Notre avis : Valentino appartient à la décennie la plus féconde de Ken Russell, la suivante sera moins réussie et avec moins de succès. Mais en 1977, il reste un cinéaste de l’excès, transformant toute histoire en un rugissement continu et bariolé, se moquant des conventions comme du bon goût. Dès l’ouverture, l’enterrement de la star est une foire d’empoigne, les fans se ruent vers leur idole défunte en détruisant tout sur leur passage pendant que les producteurs comptent profiter financièrement du décès. À la manière d’un Citizen Kane caricatural, les témoins de sa vie vont la raconter : mais là encore l’exagération est de mise ; ainsi de Alla Nazimova, rejouant son évanouissement devant les objectifs, ou de sa traîne immense qu’elle dépose sur le cercueil. Théâtre, toujours le théâtre. Mais un théâtre cabotin qui, loin de révéler la vérité des êtres, ne cesse de les masquer au point qu’on ne sait jamais ce qu’ils pensent vraiment. Le savent-ils eux-mêmes, ces pantins grotesques qui agissent en permanence comme des acteurs du muet ?
Les différentes étapes de la vie de Valentino, danseur mondain, vedette adulée du cinéma puis du music-hall le temps d’une rupture de contrat, ne sont montrées que par longues bribes séparées par d’importantes ellipses. C’est que Russell se moque de la vérité historique : il choisit des moments paroxystiques, les affrontements, les disputes et rejette l’équilibre classique qui imposerait des relâchements. Ça bouge, ça hurle, en un mouvement perpétuel qui n’est que vaine agitation.
Distribution Les Artistes Associés (United Artists) - © Chartoff-Winkler Productions - Aperture Films
Car, si le vrai sujet du film est la virilité (et Valentino passe une grande partie du film à essayer de prouver la sienne sans cesse mise en doute), sa quête est inatteignable. À chaque fois elle est remise en cause, par des techniciens, un mafieux, des journalistes et un public avide de scandales. Il a beau jouer les bravaches, son histoire tumultueuse (la nuit de noces non consommée, mais aussi cette scène hallucinante de simulacre où une actrice le chevauche pendant qu’il reste de marbre) le conduit à d’incessants défis, qui trouvent leur apothéose dans un combat de boxe ridicule. Et s’il gagne ce combat, il faut encore qu’il relève un défi absurde dont il mourra. Absurdité d’un sens de l’honneur dérisoire, comme sont dérisoires les rêves de grandeur de sa partenaire.

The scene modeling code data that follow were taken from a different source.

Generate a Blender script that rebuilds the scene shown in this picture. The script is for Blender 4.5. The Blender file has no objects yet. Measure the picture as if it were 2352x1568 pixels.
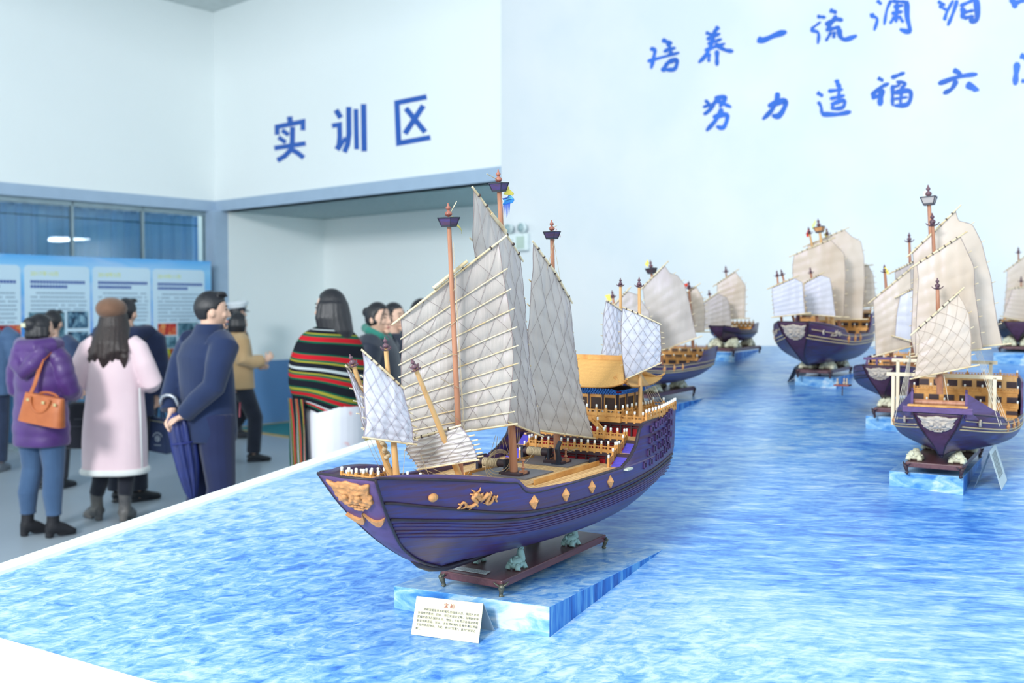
import bpy, bmesh, math, random
from mathutils import Vector, Matrix, noise
random.seed(7)
SC = bpy.context.scene
COL = SC.collection
V = Vector
# ---------------------------------------------------------------- camera, light, exposure
HEYE = 1.65
FPX = 2280.0
CXP, CYP, HOR = 1176.0, 784.0, 700.0
PITCH = math.atan((CYP - HOR) / FPX)
cam_d = bpy.data.cameras.new('camera')
cam_d.sensor_width = 36.0
cam_d.lens = FPX / 2352.0 * 36.0
cam_d.clip_start = 0.05
cam_d.dof.use_dof = True
cam_d.dof.focus_distance = 2.75
cam_d.dof.aperture_fstop = 3.0
cam = bpy.data.objects.new('camera', cam_d)
COL.objects.link(cam)
cam.location = (0, 0, HEYE)
cam.rotation_euler = (math.pi / 2 - PITCH, 0, 0)
SC.camera = cam

W = bpy.data.worlds.new('daylight')
SC.world = W
W.use_nodes = True
W.node_tree.nodes['Background'].inputs[0].default_value = (0.84, 0.985, 1.0, 1)
W.node_tree.nodes['Background'].inputs[1].default_value = 1.5

def area(name, loc, target, sx, sy, power, color):
    d = bpy.data.lights.new(name, 'AREA')
    d.shape = 'RECTANGLE'
    d.size, d.size_y = sx, sy
    d.energy = power
    d.color = color
    o = bpy.data.objects.new(name, d)
    COL.objects.link(o)
    o.location = loc
    o.rotation_euler = (V(target) - V(loc)).to_track_quat('-Z', 'Y').to_euler()
    return o
area('window_daylight', (-5.0, -4.6, 5.6), (0.6, 4.6, 1.2), 2.0, 1.7, 1200, (0.96, 0.98, 1.0))
area('hall_skylight', (0.2, 1.6, 5.4), (1.2, 4.6, 1.0), 3.4, 2.4, 95, (0.90, 0.98, 1.0))

SC.view_settings.view_transform = 'Standard'
SC.view_settings.look = 'None'
SC.view_settings.exposure = 0.0
SC.view_settings.gamma = 1.0
SC.view_settings.use_curve_mapping = False
SC.cycles.max_bounces = 8
SC.cycles.use_denoising = True

# ---------------------------------------------------------------- picture geometry -> world
CP, SP = math.cos(PITCH), math.sin(PITCH)
def ray(px, py):
    x = (px - CXP) / FPX
    y = -(py - CYP) / FPX
    d = V((x, CP + y * SP, -SP + y * CP))
    return d / d.y
def at(px, py, Y):
    d = ray(px, py)
    return V((d.x * Y, Y, HEYE + d.z * Y))
def at_z(px, py, z):
    d = ray(px, py)
    return at(px, py, (z - HEYE) / d.z)
SEA0, SEAX, SEAY = 0.4725, 0.0144, 0.122
def seaz(x, y): return SEA0 + SEAX * x + SEAY * y
def on_sea(px, py, dz=0.0):
    d = ray(px, py)
    Y = (HEYE - SEA0 - dz) / (SEAY + SEAX * d.x - d.z)
    return at(px, py, Y)
def on_vert(px, py, p0, n):
    d = ray(px, py)
    Y = (p0[0] * n[0] + p0[1] * n[1]) / (d.x * n[0] + n[1])
    return at(px, py, Y)
# hall axes: s runs along the lettered wall, q into the recess
C0 = V((-3.96, 13.3, 0)); AW = V((0.756, -0.655, 0)); DL = V((0.655, 0.756, 0))
def R(s, q, z): return C0 + AW * s + DL * q + V((0, 0, z))
def on_wall(px, py, q=0.0):
    p = R(0, q, 0)
    return on_vert(px, py, p, (DL.x, DL.y))
def on_left(px, py, s=0.0):
    p = R(s, 0, 0)
    return on_vert(px, py, p, (AW.x, AW.y))

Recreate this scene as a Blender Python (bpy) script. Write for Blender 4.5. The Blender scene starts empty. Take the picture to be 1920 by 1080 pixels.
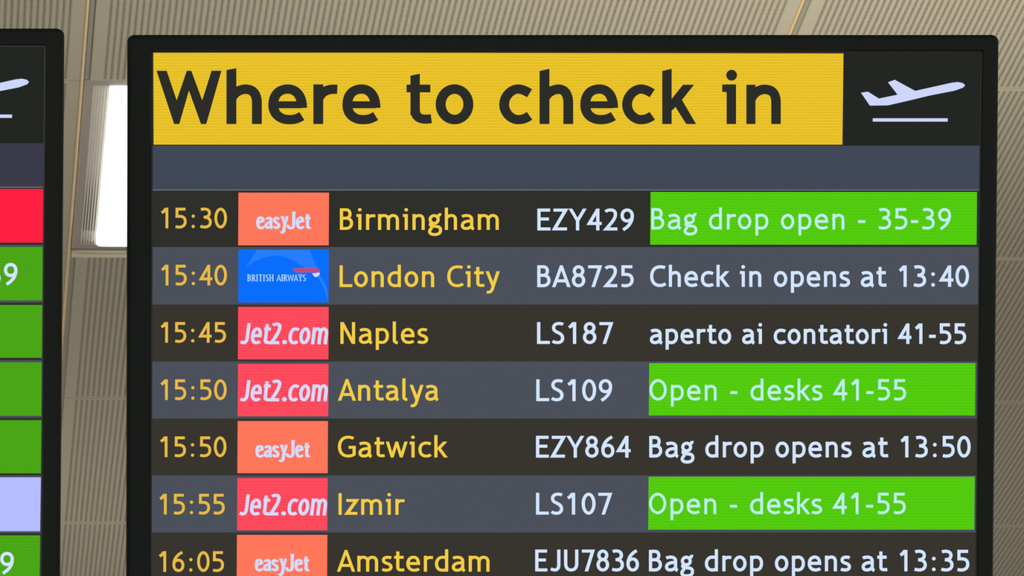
import bpy, math, random
from mathutils import Matrix, Vector

# ------------------------------------------------------------ camera, world, light
F = 13600.0                      # focal length in pixels of the 1920x1080 frame
CAM_Z = 1.6
d1 = Vector((-1105.0, -3489.0, -F)).normalized()          # hall's long direction, in camera axes
SL = .006
d2 = Vector((1.0, -SL, -(d1.x - SL * d1.y) / d1.z)).normalized()
d3 = d2.cross(d1).normalized()
M = Matrix((d2, d1, d3))                                  # camera axes -> world axes
CAM = Vector((0, 0, CAM_Z))

scene = bpy.context.scene
COL = scene.collection
cd = bpy.data.cameras.new('camera')
cam = bpy.data.objects.new('camera', cd); COL.objects.link(cam)
cd.sensor_width = 36.0
cd.lens = F / 1920 * 36
cd.clip_end = 200
cam.matrix_world = Matrix.Translation(CAM) @ M.to_4x4()
DIST = 6.5
cd.dof.use_dof = True
cd.dof.focus_distance = DIST
cd.dof.aperture_fstop = 115.0
scene.camera = cam

scene.view_settings.view_transform = 'Standard'
scene.view_settings.look = 'None'
scene.view_settings.exposure = 0.0
scene.view_settings.gamma = 1.0
scene.view_settings.use_curve_mapping = False

w = bpy.data.worlds.new('hall_air'); scene.world = w; w.use_nodes = True
w.node_tree.nodes['Background'].inputs[0].default_value = (1.0, 0.93, 0.80, 1)
w.node_tree.nodes['Background'].inputs[1].default_value = 0.82

def ray(x, y):
    return M @ Vector(((x - 960) / F, -(y - 540) / F, -1.0))
def on_ceiling(x, y, h):
    r = ray(x, y); return r * (h / r.z)
HC = 1.2 / (on_ceiling(1506, 2, 1).x - on_ceiling(165, 2, 1).x)
XG = on_ceiling(165, 2, HC).x                              # first gap between tile columns
js = [on_ceiling(1900, y, HC).y for y in (165, 487, 754.5, 985)]
PITCH = (js[3] - js[0]) / 3
YJ = js[0] + .006
CZ = CAM_Z + HC

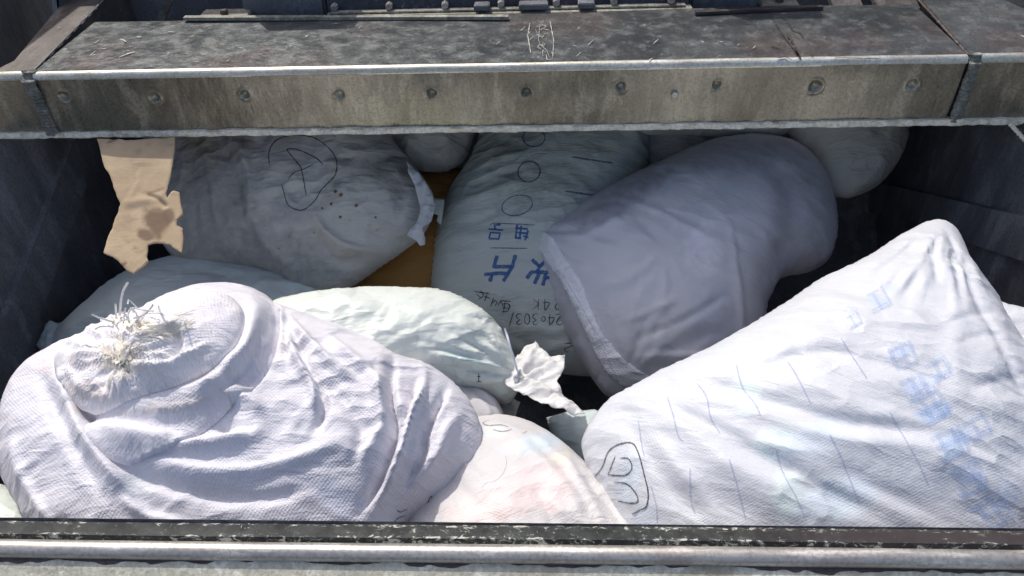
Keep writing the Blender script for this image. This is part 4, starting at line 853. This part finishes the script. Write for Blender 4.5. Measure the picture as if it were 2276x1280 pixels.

Russell excelle dans des situations énormes, comme la séquence de la prison, vulgaire et effrayante, qui fait penser à un cauchemar fellinien, tant il privilégie les trognes et la dimension onirique plutôt qu’un plat réalisme. Alors, autour de Valentino, les personnages ne peuvent être que des caricatures vociférantes, au bord de l’apoplexie, que le cinéaste filme au plus près, voire avec diverses déformations. Ce qu’il décrit, c’est une société du spectacle qui tourne à vide, un festival de couleurs rongé par l’angoisse du vide qui menace : le clinquant et le vulgaire n’y sont plus des oripeaux, mais la révélation d’un monde reposant sur le faux, l’artificiel. Peut-être la star a-t-elle réellement rêvé du réel, son orangeraie ; cependant, en acceptant un tant soit peu d’entrer dans cette ronde macabre, il ne pouvait que s’y perdre.
Suite de séquences grotesques, entre le comique et le tragique dénaturé, Valentino irritera les amateurs d’un cinéma mesuré. Le trait y est épais, la sobriété interdite. Il demeure néanmoins l’exemple passionnant d’une œuvre de la démesure, atypique et puissante.